Download the Full Publication

Machine-Tool Reliability: The Cornerstone of Automation

Like the proverb of building a house on sand, so too would be the development of an automated manufacturing system built with unreliable machines. The very purpose of automating machining processes is to establish robust, stable, around-the-clock production that lowers costs, increases throughput and improves part quality. Machine downtime is a crippling obstruction to attaining these goals. As such, a reliable machine platform is the enabler for a manufacturer’s ability to automate a production process. In fact, it is absolutely essential.

The relentless demand that North American manufacturers face to increase efficiency, reduce costs, and improve traceability and throughput is a primary driver for the trend toward automation.
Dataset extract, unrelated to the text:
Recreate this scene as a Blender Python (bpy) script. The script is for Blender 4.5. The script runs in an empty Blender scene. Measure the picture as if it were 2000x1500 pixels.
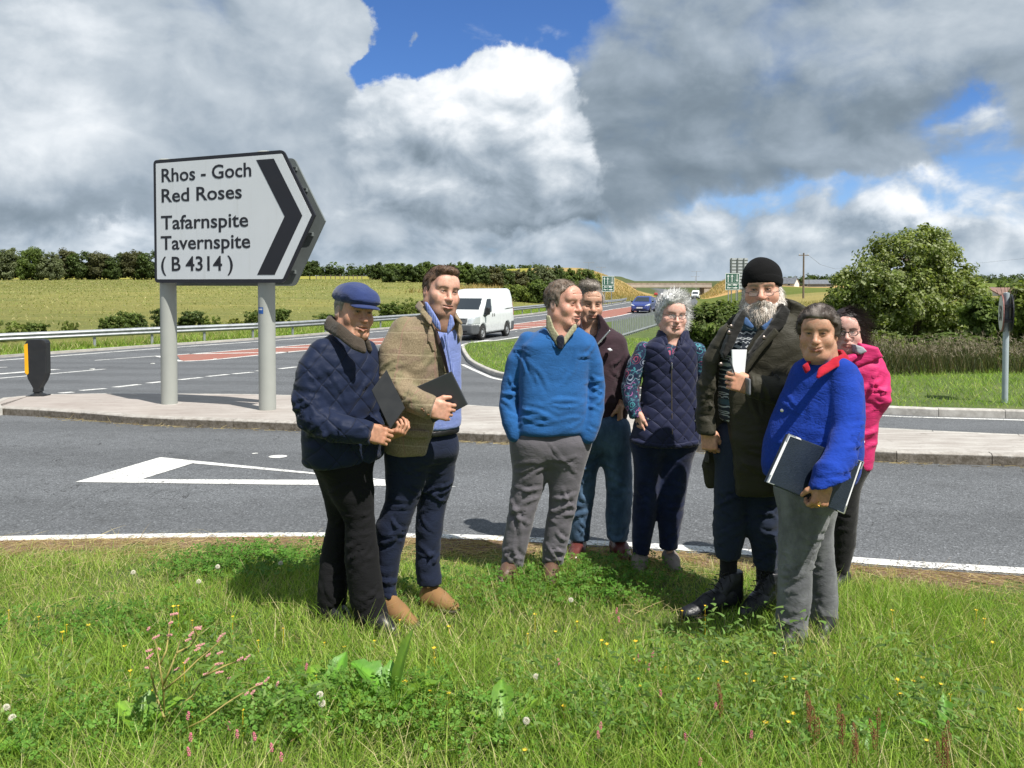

It is through this type of advanced technology that manufacturers can level the global playing field and develop robust, reliable and cost-effective production processes that satisfy the needs of the market. In fact, some analysts forecast that the North American industrial robotics market is poised to grow at a compound annual growth rate of more than 10 percent between 2015 and 2019. With this rising demand for automation, it is essential for manufacturers to begin building a foundation for these technologies by investing in reliable machine tools.

Reliability and maintainability are fundamental principles in the design and construction of every machining center at Makino. Design elements such as one-piece way covers and dual-supported tool-change arms are examples of how our engineers carefully evaluate each machine component based on its ability to stand up to the toughest production environments 24/7, with minimal routine maintenance required. It is this level of design that enables leading manufacturers to confidently run their machines and their automated systems to satisfy their customers’ cost and volume requirements.

The requirements for a reliable automated manufacturing system don’t end with the selection of the right machining center. Manufacturers must also carefully consider their choice of an integrator of the automation solution. All manufacturers, particularly those investing in automation for the first time, need a reliable partner who possesses deep knowledge and experience in the planning, design, development and integration of complex automated systems. A reliable partner should be capable of effectively managing all aspects of an automated manufacturing system, including hydraulic fixtures, robot end-of-arm tooling, vision systems, 2D matrix stamping, blow-off stations and custom human-to-machine interface (HMI) control systems. In selecting the right supplier, manufacturers should be regularly informed of current project status and feel confident that project timelines are being met. Who better to manage those details than the people most familiar with the reliable machine platform, the machine manufacturer. It’s counterintuitive to add more communication and interface challenges to any project.

With decades of experience in supporting manufacturers’ investments in automation, Makino has become uniquely capable of developing robust production-ready processes—including the machines, fixtures, tools, programs and documentation—for parts with demanding tolerances and tight deadlines, challenging budget constraints and statistical quality standards. Our teams manage every step of an automation project with single-point contact project management, project engineering, on-site supervision and post-installation training and support. Most important, customers benefit from guaranteed cycle times, improved process capability (Cpk) and cost per part that meet or exceed their objectives.

To remain competitive, North American manufacturers need to consider investments in automation, but not without first identifying reliable and enabling machines from a reliable supplier. By initially focusing on establishing a reliable foundation, manufacturers can expect to see success and competitiveness.